His being an Indian journalist possessing the coveted government press card and a command of Urdu would make Kazmi ideal as both a contact for Middle East missions in New Delhi and a local facilitator for those behind the bombing, the conspiracy which investigators say was “hatched abroad” – an indication of Iran’s probable involvement.

The press card gave Kazmi unrestricted access to ministries and other important establishments and officials in Delhi.

That and the fact that he wrote for influential Urdu-language publications (and also for Milli Gazette, which is published in English and is considered to reflect the thinking of a significant section of India’s Muslim intellectual elite) made him what embassies refer to as an “asset.”

In Kazmi’s case, he would be considered an asset by embassies wanting to gauge Muslim opinion (which is politically important in India), disseminate information about countries and their policies that figure prominently in Muslim discourse and debate, and gather community feedback on these countries and their policies.
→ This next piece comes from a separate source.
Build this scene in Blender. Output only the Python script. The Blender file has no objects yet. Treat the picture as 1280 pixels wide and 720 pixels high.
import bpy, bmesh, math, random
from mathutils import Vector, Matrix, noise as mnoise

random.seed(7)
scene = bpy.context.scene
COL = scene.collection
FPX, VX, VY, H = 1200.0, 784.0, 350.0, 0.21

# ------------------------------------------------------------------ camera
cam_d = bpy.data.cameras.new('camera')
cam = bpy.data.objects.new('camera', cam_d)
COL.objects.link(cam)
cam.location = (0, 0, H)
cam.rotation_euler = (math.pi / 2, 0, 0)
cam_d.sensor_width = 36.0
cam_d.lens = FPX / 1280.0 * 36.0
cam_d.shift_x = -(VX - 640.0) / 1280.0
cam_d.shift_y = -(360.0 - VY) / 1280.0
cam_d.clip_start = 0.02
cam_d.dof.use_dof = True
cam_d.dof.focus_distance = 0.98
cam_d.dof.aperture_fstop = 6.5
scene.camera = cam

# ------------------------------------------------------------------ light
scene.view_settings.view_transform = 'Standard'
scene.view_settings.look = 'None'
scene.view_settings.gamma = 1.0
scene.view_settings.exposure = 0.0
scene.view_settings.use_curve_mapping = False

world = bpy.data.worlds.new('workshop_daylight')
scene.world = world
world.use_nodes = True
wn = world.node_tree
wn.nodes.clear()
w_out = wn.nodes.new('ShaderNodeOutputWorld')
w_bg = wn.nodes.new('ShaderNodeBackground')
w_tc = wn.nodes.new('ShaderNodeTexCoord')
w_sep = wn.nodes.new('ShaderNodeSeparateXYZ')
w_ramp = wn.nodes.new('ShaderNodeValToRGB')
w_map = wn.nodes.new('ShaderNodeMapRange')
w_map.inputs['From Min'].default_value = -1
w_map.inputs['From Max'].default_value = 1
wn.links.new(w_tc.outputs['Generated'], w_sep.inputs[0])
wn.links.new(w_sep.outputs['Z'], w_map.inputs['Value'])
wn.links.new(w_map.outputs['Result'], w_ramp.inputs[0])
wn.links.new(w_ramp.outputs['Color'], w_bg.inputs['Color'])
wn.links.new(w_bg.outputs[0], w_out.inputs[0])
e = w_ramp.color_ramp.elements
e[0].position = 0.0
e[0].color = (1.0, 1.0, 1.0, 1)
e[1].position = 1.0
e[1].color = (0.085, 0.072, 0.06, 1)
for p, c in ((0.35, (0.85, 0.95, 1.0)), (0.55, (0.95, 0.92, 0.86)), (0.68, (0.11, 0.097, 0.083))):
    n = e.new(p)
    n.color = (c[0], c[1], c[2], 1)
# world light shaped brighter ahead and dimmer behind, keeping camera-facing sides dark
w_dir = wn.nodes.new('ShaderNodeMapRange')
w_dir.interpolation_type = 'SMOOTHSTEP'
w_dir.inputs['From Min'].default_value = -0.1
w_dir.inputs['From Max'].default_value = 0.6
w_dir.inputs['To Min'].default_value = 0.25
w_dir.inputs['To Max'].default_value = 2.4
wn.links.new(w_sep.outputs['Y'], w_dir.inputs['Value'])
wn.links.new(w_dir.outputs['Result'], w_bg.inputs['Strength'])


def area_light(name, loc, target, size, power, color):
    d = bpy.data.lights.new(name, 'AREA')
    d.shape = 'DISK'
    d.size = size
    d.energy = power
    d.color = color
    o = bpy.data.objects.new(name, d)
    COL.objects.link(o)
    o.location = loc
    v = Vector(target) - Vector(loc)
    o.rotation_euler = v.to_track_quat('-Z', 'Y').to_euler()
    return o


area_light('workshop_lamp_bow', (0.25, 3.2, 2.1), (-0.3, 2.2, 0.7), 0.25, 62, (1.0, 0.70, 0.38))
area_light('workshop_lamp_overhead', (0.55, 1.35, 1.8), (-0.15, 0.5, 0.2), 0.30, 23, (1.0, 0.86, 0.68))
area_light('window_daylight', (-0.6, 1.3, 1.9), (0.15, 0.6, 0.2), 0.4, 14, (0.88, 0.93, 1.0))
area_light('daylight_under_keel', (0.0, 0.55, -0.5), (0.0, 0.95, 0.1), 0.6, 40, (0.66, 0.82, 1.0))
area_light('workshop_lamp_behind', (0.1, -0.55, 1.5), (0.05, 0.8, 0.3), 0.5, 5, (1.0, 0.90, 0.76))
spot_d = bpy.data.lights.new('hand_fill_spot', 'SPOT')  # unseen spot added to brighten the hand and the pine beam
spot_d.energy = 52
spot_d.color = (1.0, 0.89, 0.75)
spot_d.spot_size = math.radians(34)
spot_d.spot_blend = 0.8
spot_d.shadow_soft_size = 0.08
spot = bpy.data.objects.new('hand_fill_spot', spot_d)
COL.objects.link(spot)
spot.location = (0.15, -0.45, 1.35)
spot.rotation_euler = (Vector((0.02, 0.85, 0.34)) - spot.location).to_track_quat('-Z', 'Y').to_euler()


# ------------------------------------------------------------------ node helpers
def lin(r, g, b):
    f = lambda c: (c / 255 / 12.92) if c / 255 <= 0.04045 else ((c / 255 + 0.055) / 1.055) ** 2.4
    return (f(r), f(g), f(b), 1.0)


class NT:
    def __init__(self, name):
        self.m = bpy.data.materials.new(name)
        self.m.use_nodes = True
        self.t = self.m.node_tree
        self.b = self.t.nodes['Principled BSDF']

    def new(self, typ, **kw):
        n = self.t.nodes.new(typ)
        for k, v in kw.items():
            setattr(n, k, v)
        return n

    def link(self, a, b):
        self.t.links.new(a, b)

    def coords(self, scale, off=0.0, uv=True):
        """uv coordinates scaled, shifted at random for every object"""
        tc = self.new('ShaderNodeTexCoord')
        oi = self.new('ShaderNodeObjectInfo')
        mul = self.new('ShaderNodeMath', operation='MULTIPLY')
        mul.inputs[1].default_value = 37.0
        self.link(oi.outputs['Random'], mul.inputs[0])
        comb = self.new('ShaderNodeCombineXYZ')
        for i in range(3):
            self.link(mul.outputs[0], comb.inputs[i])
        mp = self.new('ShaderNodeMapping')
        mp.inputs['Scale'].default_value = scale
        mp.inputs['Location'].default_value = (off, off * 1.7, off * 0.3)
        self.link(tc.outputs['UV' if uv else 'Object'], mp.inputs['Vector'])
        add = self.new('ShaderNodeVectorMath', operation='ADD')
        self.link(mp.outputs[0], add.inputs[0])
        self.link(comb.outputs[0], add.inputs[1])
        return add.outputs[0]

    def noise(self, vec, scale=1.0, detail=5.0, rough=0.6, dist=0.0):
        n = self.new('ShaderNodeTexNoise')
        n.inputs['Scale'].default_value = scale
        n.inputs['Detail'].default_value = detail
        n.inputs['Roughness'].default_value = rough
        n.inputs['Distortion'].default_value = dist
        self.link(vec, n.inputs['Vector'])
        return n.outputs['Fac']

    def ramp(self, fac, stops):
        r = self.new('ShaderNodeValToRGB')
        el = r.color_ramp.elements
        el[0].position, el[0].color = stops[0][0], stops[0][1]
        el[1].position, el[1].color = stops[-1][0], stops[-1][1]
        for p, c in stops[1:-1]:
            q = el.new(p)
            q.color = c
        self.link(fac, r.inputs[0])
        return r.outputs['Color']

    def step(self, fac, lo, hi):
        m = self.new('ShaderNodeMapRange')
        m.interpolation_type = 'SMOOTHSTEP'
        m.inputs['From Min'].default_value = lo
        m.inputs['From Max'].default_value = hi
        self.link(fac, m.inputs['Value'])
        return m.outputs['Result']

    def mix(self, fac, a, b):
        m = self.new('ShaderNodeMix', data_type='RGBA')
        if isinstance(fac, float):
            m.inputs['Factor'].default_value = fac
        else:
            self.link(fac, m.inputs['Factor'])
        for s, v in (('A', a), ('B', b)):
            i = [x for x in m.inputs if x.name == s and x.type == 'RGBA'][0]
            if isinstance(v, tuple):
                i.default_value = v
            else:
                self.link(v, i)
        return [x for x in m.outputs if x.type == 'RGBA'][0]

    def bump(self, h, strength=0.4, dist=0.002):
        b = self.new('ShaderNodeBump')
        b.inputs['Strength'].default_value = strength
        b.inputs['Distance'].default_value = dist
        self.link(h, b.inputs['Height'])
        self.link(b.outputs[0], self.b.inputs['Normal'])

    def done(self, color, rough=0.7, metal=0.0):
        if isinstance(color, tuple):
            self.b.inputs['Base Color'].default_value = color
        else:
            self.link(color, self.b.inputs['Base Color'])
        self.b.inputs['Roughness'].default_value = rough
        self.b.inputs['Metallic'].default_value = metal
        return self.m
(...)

Two countries that zeroed in on Kazmi are Iran and Syria.

He was known to be a frequent visitor to the Iranian and the Syrian embassies. He was feted by both missions. Kazmi visited Iran “at least seven to eight times” in 2011, sources revealed.

Investigators are of the view that the conspiracy to bomb Israeli Embassy targets was hatched in Iran in early 2011.

Ten days after the bombing, Kazmi went to Syria at the invitation of the Syrian Embassy. He was part of a delegation of journalists taken on a sponsored visit to be briefed about recent developments in that country. The expectation clearly was that the journalists would file reports justifying President Bashar Assad’s strong-arm measures to contain the revolt against him.

A senior journalist who was a member of that delegation recalled Kazmi making impassioned comments in support of the Iran-backed regime in Damascus.

“It was weird. He sounded like an ideologue of the regime,” he said.

Another journalist associated with the Urdu-language media in Delhi remembers Kazmi as “someone who is ideologically committed to Iran and its worldview, especially in regard to Israel and Jews.”

Many of those who have interacted with Kazmi are surprised that he stands accused as a conspirator involved with the February 13 bombing.

“He was very passionate and ideologically committed. Who would have thought he would go to this extent?” one of them wondered.

The media fraternity in Delhi, which is huge and diverse, is taken aback by Kazmi’s arrest. This is the first time that a journalist – and in this case one accredited to the government and who was considered “safe” enough to present Urdu news bulletins on Doordarshan, the public broadcaster, whose contents are strictly monitored – has been arrested on charges of terrorism. The immediate impact of this is likely to be felt in the form of the much-coveted government press card losing some of its magical powers.